Valtteri Bottas lacked “that last little bit of confidence” to maximise the Azerbaijan Grand Prix weekend when compared to Mercedes team-mate Lewis Hamilton, according to the team’s technology director, Mike Elliott.
Mercedes struggled throughout the race weekend, with both Bottas and Hamilton well outside the top ten in all three practice sessions. Hamilton however was able to turn his fortunes around come qualifying to take second on the grid, whilst Bottas was a lowly tenth.
Although some of that disadvantage can be put down to Bottas providing a tow for Hamilton – the pair take it in turns at each race weekend – he was still more than 1.2 seconds adrift of his team-mates time, with the tow worth no more than six-to-seven tenths.
Bottas then struggled in the race, falling back four places to eventually finish 12th, elevated two places from 14th thanks to the retirement of Max Verstappen and Hamilton’s restart mistake.
Bottas said he was looking for answers as to why he lacked pace, but Elliott believes it was just a lack of confidence around Baku’s narrow streets as a result of struggling to get his front tyres in the optimum window.
“I think at this circuit one of the difficulties is getting the warm-up of the front tyre and it is also a circuit where you need to have real confidence, the walls are really close and if you get it wrong you are going to put it into the wall,” explained Elliott.
“Those two things kind of go together because if you can go a little bit quicker, if you can get yourself a little bit closer to the wall because you are confident, then you get a bit more heat into the tyres. If you get more heat into the tyres you get a bit more grip and you can go faster and so you end up with this sort of positive spiral.”
It was the opposite for Hamilton though, who was able to extract the maximum performance from the W12, which in turn gave him the confidence to push it to the limit.
“If I look at the weekend I think Lewis found a little step in FP3 with setup and that seemed to help him find a little bit more from the car and all of a sudden we went from struggling a bit to being really in the front runners on the pace and Lewis took that all the way through qualifying. The lap he set in Q3 to be second, it wasn’t one lap he was actually quick all through qualifying.

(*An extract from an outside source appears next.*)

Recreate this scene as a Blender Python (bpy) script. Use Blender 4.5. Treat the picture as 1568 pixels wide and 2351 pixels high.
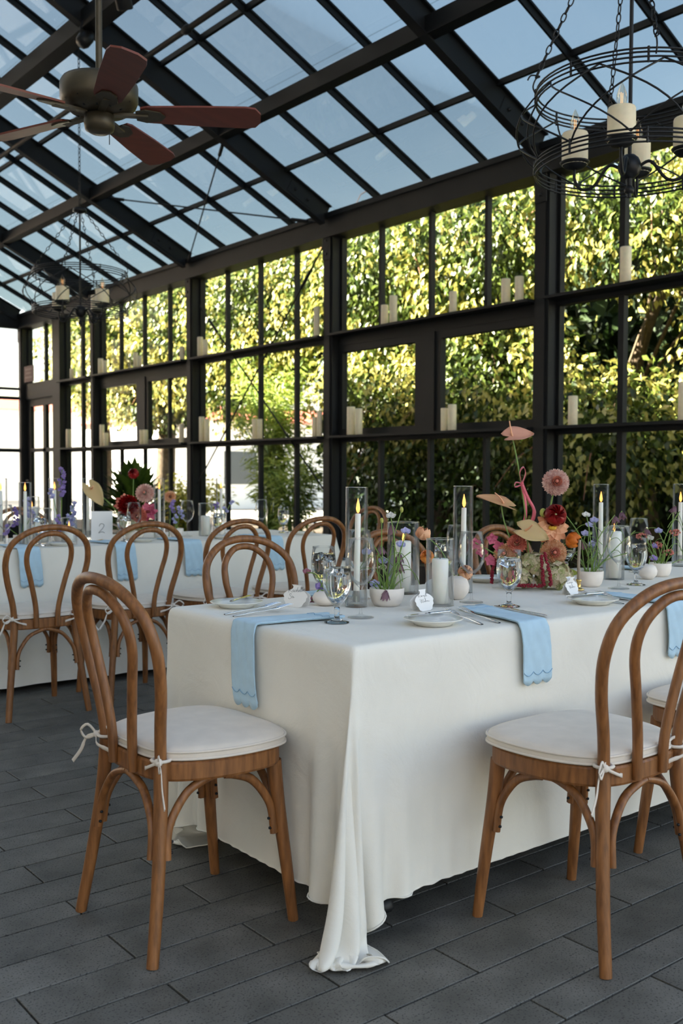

“I think Valtteri just didn’t get to that position. He didn’t find that, sort of, last little bit of confidence to be in that positive spiral in the same way.
“If you look at the weekend as a whole and you look at what happened in qualifying and you look at what happened in practice there were a lot of drivers who understeered wide and put the car into the wall, presumably because they didn’t get the front tyres into the window, and to the credit of our drivers both of our drivers avoided that mistake.”
Elliott is hopeful Mercedes can learn from the weekend, but is also aware that both Monaco and Baku are places where Mercedes expected to struggle, given the characteristics of the circuit.
“We probably didn’t get the best setup. This is something we need to look at, something we need to work out how we can build the setup around the changes we’ve made and then carry that forward into future race weekends where we have similar issues,” he added.
“The other thing to bear in mind is both this circuit and Monaco are probably outliers and actually we’d hope not to have some of the issues we’ve had in the next couple of races. Fingers crossed; we will be in a better position.”